The first novel I ever read was The Adventures of Huckleberry Finn. I was eight years old and sitting on the front porch of our first house in Solvang when my mother put it into my hand, telling me that it was expected of me to always have a book in progress from that day on, and I was to start with one by our august relative. I did not disappoint. Even today I usually have no fewer than three books going at once...
Fortunately, I not only inherited this love of reading, I also inherited a love of telling a good story, and I became a writer. It didn't matter how many symphonies or chamber works I composed (music having come from my father's side of the family) my mother deemed my writing as vastly more important.
It was a strange game of tug-of-war my families played with me, pulling me from music to writing and back again. I guess writing about music is the perfect compromise; I've always thought of myself as both a musician and a writer. It just feels right for me.
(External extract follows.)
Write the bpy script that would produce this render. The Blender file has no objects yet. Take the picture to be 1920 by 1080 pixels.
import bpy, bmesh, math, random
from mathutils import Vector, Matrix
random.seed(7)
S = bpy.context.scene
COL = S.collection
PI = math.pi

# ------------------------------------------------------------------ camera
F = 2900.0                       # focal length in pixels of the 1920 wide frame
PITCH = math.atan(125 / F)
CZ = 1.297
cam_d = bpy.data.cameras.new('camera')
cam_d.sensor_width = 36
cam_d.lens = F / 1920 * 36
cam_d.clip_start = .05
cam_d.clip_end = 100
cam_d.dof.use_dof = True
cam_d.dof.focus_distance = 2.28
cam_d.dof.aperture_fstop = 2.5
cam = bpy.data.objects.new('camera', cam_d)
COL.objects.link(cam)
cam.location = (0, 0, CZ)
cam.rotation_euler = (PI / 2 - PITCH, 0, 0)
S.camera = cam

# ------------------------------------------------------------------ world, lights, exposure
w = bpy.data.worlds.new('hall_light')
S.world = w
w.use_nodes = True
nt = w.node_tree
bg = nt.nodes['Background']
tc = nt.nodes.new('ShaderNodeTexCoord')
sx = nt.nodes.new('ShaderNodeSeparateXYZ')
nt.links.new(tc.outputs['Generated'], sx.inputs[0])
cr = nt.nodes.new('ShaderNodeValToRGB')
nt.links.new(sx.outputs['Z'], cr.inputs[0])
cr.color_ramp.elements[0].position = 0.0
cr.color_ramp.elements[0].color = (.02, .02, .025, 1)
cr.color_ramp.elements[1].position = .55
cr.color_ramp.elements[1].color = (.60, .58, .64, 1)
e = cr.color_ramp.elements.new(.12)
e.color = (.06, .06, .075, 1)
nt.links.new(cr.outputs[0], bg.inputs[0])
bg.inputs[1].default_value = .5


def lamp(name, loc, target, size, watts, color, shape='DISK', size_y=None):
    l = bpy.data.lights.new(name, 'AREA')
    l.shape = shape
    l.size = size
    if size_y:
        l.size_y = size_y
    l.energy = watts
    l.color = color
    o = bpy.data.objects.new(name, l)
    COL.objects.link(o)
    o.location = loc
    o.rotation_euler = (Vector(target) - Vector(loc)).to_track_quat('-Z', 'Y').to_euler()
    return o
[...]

Anyway, when my cousin died, he left some 5,000 unedited pages of memoirs, with strict instructions that they were not to be published until exactly 100 years had passed. Well, that time has come and in November the University of California at Berkeley, where the manuscript is kept in a vault, will release the first volume of Mark Twain's official autobiography.
"The eventual trilogy will run to half a million words, and shed new light on the quintessentially American novelist." (Guy Adams)
I can't wait to get my hands on this treasure. I've of course read a number of biographies and "in his own words" compilations, but this will be unexpurgated Twain who has nothing to lose by telling us what he really thinks and feels. No prudish editors, no ladies' feelings to hurt, no delicate morality to offend, no reputation to uphold.
"He had doubts about God, and in the autobiography, he questions the imperial mission of the US in Cuba, Puerto Rico and the Philippines. He's also critical of [Theodore] Roosevelt, and takes the view that patriotism was the last refuge of the scoundrel. Twain also disliked sending Christian missionaries to Africa. He said they had enough business to be getting on with at home: with lynching going on in the South, he thought they should try to convert the heathens down there." (Michael Sheldon)
He has, in fact, everything to gain: a definite place in the 21st century.
It's easy for me to imagine my deist, abolitionist, reincarnationist, feminist, freemason cousin taking a long drag on his cigar and giggling right about now, and I'm glad to be alive to find out why.